The Yale-Penn loser is probably out. If Penn and Harvard win out, there will be a one-game playoff for the NCAA berth. Each would be declared Ivy champ.
Everybody conceded this title to Harvard before the season began. Penn obviously is conceding nothing.
WHY THEY PLAYED ON CAMPUS
Now you know why Saint Joseph's decided to play its home games with Temple and Villanova at Hagan Arena. Saturday nights. Wild crowds. Big wins.

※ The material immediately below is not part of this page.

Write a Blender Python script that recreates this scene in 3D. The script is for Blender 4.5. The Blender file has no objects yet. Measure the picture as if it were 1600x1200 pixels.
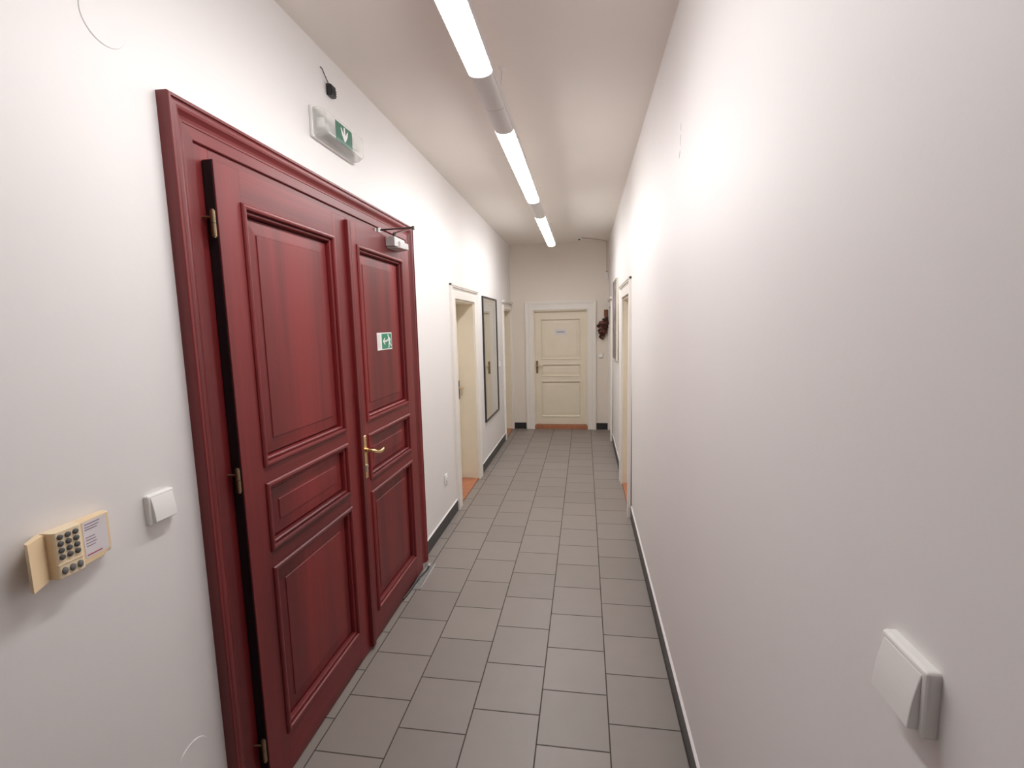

The Hawks were at their running, dunking, blocking, three-point shooting best in their 82-72 win over Temple. St. Joe's (19-11, 9-6 Atlantic 10) not only got a share of the City Series title (Owls and Hawks finished 3-1), it ended Temple's 11-game winning streak and 10-game winning streak against SJU.
Temple's veteran backcourt won the first meeting decisively. SJU's younger backcourt won this one, as Langston Galloway (22) and Tay Jones (18) combined for 40 points. Ron Roberts (18 points) was a man off the bench for SJU.